Do orphaned books need a guardian, the way orphaned children do? Some commentators on the Google Books Settlement think they do. They are offering to resolve an impasse that arose when a number of parties raised second thoughts about the impending settlement, which was forged in good faith between Google and the author/publisher community.

Orphaned books are books whose copyrights are still in effect, but whose authors cannot be found – or at least have not come forward to claim their “children”. How serious is the problem? So serious that if the orphaned books were orphaned humans they would populate a city. “Of more than seven million works scanned by Google so far, four to five million appear to be orphaned,” says Lewis Hyde, a fellow of Harvard’s Berkman Center for Internet and Society.

Hyde has written an incisive analysis of the orphaned books problem for the New York Times Sunday Book Review.

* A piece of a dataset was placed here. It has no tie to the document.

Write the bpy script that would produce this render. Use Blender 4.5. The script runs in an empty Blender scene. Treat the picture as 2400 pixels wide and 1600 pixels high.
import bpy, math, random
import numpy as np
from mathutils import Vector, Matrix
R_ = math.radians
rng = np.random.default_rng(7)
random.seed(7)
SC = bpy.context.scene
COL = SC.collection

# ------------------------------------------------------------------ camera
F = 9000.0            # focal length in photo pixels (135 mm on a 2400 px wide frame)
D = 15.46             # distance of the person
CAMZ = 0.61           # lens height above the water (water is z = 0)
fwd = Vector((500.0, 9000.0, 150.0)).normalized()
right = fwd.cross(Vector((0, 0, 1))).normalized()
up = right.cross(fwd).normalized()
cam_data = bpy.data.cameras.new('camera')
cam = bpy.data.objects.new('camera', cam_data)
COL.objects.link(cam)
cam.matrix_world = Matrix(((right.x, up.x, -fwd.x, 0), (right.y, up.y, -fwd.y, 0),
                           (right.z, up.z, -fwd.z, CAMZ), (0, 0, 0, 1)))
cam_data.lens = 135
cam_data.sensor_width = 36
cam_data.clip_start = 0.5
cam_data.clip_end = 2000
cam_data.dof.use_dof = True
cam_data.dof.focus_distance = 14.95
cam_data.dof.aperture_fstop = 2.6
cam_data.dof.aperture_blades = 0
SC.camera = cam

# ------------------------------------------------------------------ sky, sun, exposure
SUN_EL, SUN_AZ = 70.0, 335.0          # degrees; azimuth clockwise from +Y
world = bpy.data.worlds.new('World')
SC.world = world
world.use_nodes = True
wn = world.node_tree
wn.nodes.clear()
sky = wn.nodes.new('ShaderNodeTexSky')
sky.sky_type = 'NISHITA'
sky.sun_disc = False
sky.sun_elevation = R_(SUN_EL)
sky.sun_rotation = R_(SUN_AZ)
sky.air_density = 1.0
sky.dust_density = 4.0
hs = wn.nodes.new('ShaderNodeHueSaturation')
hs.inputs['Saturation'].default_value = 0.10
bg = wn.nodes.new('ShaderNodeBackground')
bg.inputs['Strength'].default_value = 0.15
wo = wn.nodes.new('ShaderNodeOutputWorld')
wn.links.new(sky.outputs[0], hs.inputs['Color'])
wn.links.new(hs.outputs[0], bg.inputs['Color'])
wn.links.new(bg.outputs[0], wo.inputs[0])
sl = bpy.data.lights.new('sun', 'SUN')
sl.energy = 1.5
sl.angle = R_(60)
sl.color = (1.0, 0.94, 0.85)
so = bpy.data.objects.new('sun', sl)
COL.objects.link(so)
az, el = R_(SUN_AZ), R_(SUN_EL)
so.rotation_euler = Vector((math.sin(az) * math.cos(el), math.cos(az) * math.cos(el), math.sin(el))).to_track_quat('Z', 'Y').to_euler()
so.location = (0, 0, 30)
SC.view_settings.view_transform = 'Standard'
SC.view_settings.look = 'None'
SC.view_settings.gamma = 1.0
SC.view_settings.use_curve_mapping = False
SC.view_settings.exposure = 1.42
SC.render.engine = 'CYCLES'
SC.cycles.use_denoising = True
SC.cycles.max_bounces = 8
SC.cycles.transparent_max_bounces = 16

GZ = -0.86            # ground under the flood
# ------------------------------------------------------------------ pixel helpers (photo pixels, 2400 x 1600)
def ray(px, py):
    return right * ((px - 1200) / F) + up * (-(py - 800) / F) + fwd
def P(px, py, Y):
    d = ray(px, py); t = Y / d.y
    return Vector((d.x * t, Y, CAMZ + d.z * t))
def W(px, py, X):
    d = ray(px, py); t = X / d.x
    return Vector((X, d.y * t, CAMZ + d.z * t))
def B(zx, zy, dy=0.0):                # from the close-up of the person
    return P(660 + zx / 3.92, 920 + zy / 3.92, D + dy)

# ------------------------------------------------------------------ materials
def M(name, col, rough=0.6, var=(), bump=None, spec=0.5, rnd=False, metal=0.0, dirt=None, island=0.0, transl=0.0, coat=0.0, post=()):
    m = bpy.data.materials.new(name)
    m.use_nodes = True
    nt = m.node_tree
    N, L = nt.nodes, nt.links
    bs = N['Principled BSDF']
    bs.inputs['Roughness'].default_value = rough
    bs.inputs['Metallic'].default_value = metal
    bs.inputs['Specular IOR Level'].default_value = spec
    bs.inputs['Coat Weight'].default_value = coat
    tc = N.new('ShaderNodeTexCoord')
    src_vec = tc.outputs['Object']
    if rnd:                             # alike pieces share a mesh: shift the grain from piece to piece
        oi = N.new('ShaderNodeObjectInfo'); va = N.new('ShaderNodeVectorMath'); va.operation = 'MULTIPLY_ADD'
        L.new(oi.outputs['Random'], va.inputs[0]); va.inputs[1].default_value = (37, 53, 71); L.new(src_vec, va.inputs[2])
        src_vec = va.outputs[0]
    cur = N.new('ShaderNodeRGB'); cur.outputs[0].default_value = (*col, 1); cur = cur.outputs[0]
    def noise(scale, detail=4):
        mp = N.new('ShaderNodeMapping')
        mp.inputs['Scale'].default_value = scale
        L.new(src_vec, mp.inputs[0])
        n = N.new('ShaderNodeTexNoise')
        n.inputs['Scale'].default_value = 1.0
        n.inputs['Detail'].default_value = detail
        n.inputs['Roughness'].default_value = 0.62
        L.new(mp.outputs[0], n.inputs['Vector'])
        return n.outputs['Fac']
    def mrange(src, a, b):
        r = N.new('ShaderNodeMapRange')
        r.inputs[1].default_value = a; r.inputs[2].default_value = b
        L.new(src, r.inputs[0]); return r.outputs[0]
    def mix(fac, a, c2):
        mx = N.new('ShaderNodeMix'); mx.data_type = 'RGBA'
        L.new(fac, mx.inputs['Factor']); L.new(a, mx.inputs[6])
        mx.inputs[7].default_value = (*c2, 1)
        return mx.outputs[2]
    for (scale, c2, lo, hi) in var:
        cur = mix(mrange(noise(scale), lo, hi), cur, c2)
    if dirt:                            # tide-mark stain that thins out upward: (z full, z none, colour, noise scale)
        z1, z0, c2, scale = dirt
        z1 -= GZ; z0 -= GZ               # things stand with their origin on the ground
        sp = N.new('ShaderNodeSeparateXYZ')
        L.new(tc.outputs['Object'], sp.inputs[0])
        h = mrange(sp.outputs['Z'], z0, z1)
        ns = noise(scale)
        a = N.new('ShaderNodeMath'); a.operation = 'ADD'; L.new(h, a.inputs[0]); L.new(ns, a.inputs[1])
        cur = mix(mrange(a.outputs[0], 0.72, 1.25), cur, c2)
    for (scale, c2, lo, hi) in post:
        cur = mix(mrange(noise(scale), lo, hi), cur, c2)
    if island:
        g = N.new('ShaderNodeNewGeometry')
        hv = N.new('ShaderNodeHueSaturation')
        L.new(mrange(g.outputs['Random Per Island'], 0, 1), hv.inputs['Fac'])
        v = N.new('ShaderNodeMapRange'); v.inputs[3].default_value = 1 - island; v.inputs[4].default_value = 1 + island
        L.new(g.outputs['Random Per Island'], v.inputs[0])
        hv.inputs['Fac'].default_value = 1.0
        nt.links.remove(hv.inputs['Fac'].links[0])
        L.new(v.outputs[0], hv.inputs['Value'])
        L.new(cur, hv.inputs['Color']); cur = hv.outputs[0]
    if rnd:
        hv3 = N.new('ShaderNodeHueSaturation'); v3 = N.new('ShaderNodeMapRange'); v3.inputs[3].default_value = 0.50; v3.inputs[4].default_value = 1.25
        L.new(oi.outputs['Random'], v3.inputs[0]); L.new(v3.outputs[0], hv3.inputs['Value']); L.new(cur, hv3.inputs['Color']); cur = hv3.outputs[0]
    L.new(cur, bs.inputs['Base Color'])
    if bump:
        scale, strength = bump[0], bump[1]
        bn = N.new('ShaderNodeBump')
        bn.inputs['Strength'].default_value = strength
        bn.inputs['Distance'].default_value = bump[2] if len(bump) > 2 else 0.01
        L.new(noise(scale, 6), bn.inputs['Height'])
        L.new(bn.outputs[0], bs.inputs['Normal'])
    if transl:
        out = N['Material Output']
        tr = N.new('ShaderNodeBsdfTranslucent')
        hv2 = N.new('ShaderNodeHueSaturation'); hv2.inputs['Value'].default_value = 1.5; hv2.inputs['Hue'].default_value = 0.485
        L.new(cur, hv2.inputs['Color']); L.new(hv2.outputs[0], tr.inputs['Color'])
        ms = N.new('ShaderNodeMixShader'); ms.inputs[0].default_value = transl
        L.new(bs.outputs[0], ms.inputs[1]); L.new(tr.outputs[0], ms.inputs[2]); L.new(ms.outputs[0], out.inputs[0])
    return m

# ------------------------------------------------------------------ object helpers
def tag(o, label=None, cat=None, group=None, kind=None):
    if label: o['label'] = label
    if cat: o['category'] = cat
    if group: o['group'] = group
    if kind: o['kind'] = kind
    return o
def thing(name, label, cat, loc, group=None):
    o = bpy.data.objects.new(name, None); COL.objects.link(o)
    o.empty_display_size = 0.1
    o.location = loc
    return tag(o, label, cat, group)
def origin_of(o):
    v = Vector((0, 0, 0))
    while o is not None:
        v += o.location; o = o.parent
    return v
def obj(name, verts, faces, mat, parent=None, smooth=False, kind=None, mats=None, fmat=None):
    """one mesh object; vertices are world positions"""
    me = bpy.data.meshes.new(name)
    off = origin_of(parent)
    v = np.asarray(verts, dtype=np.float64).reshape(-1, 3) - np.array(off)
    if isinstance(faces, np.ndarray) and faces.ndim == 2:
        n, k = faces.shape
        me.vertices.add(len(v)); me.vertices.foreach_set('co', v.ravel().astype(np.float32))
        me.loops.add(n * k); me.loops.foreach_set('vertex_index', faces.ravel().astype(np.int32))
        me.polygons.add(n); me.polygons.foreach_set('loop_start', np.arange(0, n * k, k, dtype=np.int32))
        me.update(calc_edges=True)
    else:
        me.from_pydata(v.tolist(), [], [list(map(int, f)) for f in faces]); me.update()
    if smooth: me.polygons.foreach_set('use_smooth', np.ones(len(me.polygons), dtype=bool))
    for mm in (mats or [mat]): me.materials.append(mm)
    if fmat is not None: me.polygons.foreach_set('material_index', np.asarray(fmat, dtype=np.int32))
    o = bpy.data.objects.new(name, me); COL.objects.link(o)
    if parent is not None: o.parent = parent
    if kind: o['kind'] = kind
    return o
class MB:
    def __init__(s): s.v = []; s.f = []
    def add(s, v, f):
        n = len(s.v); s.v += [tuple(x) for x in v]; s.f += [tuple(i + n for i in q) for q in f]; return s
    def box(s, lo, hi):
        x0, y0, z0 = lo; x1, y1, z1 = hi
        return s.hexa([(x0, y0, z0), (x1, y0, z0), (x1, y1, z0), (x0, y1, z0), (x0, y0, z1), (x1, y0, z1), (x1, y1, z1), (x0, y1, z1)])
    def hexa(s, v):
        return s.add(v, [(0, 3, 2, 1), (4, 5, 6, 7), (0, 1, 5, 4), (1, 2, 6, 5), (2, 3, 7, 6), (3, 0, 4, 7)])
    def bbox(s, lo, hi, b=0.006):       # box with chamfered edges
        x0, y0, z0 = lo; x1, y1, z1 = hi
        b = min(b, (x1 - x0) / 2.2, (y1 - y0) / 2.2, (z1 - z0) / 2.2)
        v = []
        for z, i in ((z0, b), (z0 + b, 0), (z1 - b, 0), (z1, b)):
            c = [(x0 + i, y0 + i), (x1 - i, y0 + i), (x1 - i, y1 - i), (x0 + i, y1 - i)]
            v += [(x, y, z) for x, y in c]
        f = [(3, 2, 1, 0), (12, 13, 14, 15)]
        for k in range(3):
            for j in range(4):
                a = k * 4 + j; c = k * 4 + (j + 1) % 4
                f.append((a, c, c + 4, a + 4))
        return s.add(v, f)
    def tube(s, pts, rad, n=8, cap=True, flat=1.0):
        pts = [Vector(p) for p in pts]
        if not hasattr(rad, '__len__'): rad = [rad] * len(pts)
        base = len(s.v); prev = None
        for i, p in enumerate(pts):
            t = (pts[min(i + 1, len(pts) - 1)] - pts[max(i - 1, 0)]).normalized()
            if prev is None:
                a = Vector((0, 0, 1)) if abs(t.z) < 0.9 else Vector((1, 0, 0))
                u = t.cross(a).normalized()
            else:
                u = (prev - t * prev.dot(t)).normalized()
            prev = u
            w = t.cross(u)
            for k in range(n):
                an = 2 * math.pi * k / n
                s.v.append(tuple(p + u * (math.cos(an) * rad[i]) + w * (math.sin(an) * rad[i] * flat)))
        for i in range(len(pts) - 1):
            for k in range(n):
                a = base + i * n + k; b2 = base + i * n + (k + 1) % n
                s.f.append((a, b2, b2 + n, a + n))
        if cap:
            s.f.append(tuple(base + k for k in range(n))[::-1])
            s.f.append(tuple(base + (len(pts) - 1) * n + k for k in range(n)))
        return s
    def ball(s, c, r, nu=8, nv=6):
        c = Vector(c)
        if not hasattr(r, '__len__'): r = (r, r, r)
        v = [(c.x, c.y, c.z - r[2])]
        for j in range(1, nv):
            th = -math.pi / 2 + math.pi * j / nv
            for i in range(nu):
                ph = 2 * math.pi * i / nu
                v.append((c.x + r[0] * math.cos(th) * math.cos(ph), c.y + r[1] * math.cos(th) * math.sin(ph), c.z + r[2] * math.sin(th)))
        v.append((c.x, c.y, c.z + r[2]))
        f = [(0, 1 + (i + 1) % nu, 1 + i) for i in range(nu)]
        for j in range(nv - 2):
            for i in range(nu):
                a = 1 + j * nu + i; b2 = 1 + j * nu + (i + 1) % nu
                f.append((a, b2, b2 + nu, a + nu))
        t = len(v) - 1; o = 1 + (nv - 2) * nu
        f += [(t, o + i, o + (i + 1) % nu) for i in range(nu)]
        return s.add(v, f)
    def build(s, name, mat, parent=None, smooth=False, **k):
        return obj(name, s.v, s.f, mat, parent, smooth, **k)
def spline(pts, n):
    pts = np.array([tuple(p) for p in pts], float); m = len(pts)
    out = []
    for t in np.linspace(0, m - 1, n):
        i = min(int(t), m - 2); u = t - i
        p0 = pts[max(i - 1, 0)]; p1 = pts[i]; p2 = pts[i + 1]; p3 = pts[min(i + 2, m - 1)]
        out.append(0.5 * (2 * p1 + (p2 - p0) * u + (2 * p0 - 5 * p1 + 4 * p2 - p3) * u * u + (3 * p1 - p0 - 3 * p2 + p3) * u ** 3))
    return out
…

Google, both as a public service and a commercial venture, took it upon itself to scan all those books (including many that have run out of copyright and entered the public domain). Google then proposed making the orphan books available for sale. That’s when the Authors Guild and Publishers Association sued, and the resulting settlement created a Book Rights Registry funded by Google, aimed at trying to “locate rights holders and create a database of their contact information and copyright interests in Books and Inserts, and to collect revenues from Google and distribute those revenues to rightsholders, and for notice and settlement administration costs.”

That solution is the crux of the position taken by the holdouts. They don’t want Google exploiting the books while the “parents” are being searched for. They don’t want Google exploiting the books at all, at least not until the authors (or their heirs) can be located and express their own volition as to what should be done with their books.

“Surely,” says Hyde in his essay Advantage Google, “there are better ways to dispose of orphan income. The Department of Justice in fact suggested one two weeks ago, when it issued a critique of the proposed settlement saying, among other things, that the court might do as we do with actual orphans: appoint a guardian to look out for them until they come of age. In this case, I believe, such a guardian would have to be charged with service to both the rights holders and the public good. He would have to try to find lost owners and pay them their due; should no owners be found, he would have to devise a way to release these works to the public domain.”